As acrylic colours are fairly soft, dust and dirt can gradually become ingrained in the painting unless they are protected under varnish or glass. Only removable varnishes such as our Soluble Varnishes for Acrylics or Artists Picture Varnish in Gloss or Matt (or a blend of Gloss and Matt for a medium sheen) should be used. If they themselves become ingrained with dust and dirt they may be removed by a restorer and can then be re-varnished.

Most commercial varnishes are not suitable as they are not usually removable and they may become yellow and brittle as they age. Some also contain powerful solvents that may cause the acrylic colour to smudge or run as the varnish is being applied.

Question:
I would like to use acrylic paint for outdoor use. Do you produce exterior/outdoor acrylic paints?

Answer:
Both our System 3 Acrylic (top specification for students and amateur artists) and Cryla Acrylic (professional artists) Colours are very durable in both internal and exterior conditions, in all weather conditions. System 3 specifically has been widely used for outdoor use due to its economical value and proven results on durability.

Question:
I would like to paint with my acrylic colours on a plastic surface, is this possible?

Answer:
Plastic is not an ideal surface for painting with acrylic colours, especially if it is smooth and shiny. Adhesion can be improved by abrading, etching or roughing surfaces before painting, but it may be best to prime the surface with a White Acrylic Car Spray Primer first. If the paintings are likely to get knocked when wet the application of a suitable varnish may be advisable on top of the finished painting.

Question:
How should I store my acrylic paint tubes to ensure they last as long as possible? Are there special containers I should use?

Answer:
There is no need for anything fancy. Our acrylic colours don’t need any special storage conditions. Just store the tubes in normal indoor conditions. A fairly constant cool temperature is best. They should keep in good condition for at least 10 years. When you replace the cap after use, make sure that the thread is clean so that you get an airtight seal.
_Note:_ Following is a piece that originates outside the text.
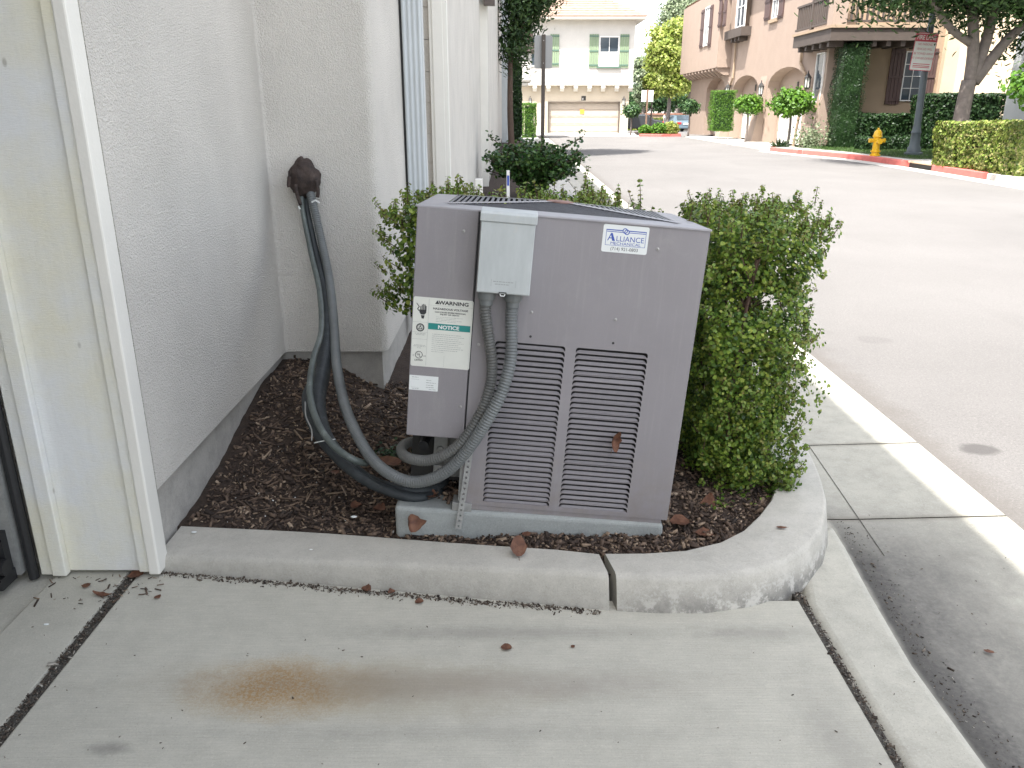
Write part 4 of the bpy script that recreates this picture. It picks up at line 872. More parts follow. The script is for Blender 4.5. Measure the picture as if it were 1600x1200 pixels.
shutter(fh, X(919.5), X(934), wz0 - .08, wz1 + .12, Y0 - .15, m_green_sh, rails=m_green_d); shutter(fh, X(967), X(981), wz0 - .08, wz1 + .12, Y0 - .15, m_green_sh, rails=m_green_d)
window(fh, X(828), X(858), wz0, wz1, Y0 - .15, (2, 2)); shutter(fh, X(859), X(873), wz0 - .0, wz1 + .12, Y0 - .15, m_green_sh, rails=m_green_d); shutter(fh, X(812), X(827), wz0, wz1 + .12, Y0 - .15, m_green_sh, rails=m_green_d)
P2(fh, MB().box(-3.6, Y0 - .75, 6.601, 8.1, 66.6, 6.75), 'eave', m_trim)
P2(fh, MB().box(-3.62, Y0 - .84, 6.60, 8.12, Y0 - .755, 6.74), 'gutter', m_gdoor)
rows = 18; k = MB()
for i in range(rows):
    a, b_ = i / rows, (i + 1) / rows; ym = lambda s: Y0 - .85 + 6.8 * s; zm = lambda s: 6.76 + 3.1 * s; xr = lambda s: 8.15 - 5.4 * s; xl = lambda s: -3.7 + 4.2 * s
    k.add([(xl(a), ym(a), zm(a) + .05), (xr(a), ym(a), zm(a) + .05), (xr(b_), ym(b_), zm(b_)), (xl(b_), ym(b_), zm(b_)), (xl(a), ym(a), zm(a) - .02), (xr(a), ym(a), zm(a) - .02)], [(0, 1, 2, 3), (4, 5, 1, 0)])
    k.add([(xr(a), ym(a), zm(a) + .05), (xr(a), 67.3 - 6.8 * a, zm(a) + .05), (xr(b_), 67.3 - 6.8 * b_, zm(b_)), (xr(b_), ym(b_), zm(b_))], [(0, 1, 2, 3)])
P2(fh, k, 'roof', m_tile); P2(fh, MB().box(X(904), Y0 + 1.6, 7.3, X(913), Y0 + 2.2, 8.6), 'chimney', m_cream_w)
P2(fh, MB().box(X(932), Y0 + 3.6, 6.8, X(974), 60.5, 10.5), 'tower_wall', m_cream_w)
P2(fh, MB().box(X(909, py=150), Y0 + .23, at(0, 157, Y0).z, X(916, py=150), Y0 + .249, at(0, 150, Y0).z), 'number_plaque', m_lamp)
text('8', .2, m_frame, fh, (X(912.5) - 4.2, .22, at(0, 156.5, Y0).z), name='house_number')
P2(fh, MB().box(X(909), Y0 + .38, at(0, 178, Y0).z, X(915.5), Y0 + .40, at(0, 171, Y0).z), 'orange_notice', plain('orange_notice', (.85, .32, .04), .6))
lantern(fh, X(977.5), Y0 + .1, at(0, 164, Y0).z, .8); lantern(fh, X(829), Y0 + .1, at(0, 164, Y0).z, .8)
bx('house_driveway', m_walk, (-4, 47.8, -.1, 8.0, 53.9, -.002), kind='structure')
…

At the worst, if stored in quite warm conditions or with large temperature changes you may find a little bit of liquid separation. This will be mainly water and can be discarded. The remaining colour would be slightly more concentrated.

Question:
When using System 3 Fluorescent colours, which I know are fugitive colours, when will it start to fade and how much? Is there any medium that can improve the lightfastness?

Answer:
All common fluorescent pigments are fugitive. In direct sunlight fading can be noticed within a few days. Away from direct sunlight they may last for a few years. Initially the colours lose their brilliance, and then fade away completely. They are not recommended for any professional or permanent art. Unfortunately there are no mediums available that can improve their stability.

Question:
How much water or medium can I add to an acrylic colour before it starts to deteriorate?

Answer:
When thinning down acrylic colours with water, the general rule is not to exceed more than 50% water. If the colour mix has more than 50% water it starts to lose its adhesive properties and will not be durable enough and will most likely start to peel. However, when it comes to acrylic mediums there are no such rules and you can add as much medium as you like to achieve the effects you desire. This is because acrylic mediums are made with acrylic resin as their base, which is the ‘glue’ or binder used in all acrylic colours.

Question:
How long should I wait before I varnish my acrylic painting?

Answer:
Although acrylic is a quick drying media, there are a few factors that will affect the drying time of the painting. When you varnish an acrylic painting you need to be sure that the painting has fully dried all the way through. Although the top layer dries immediately, it will take some time to dry all the way through. This will particularly depend on how thick the layer of paint is and what type of mediums has been used with it. Some environmental factors will play a part as well, such as the humidity levels and the temperature. Taking this into consideration, you should wait at least a week before varnishing, whilst some artist wait up to six week just to be sure. If you a varnish an acrylic painting before it has dried fully you risk trapping moisture under the varnish and may appear cloudy.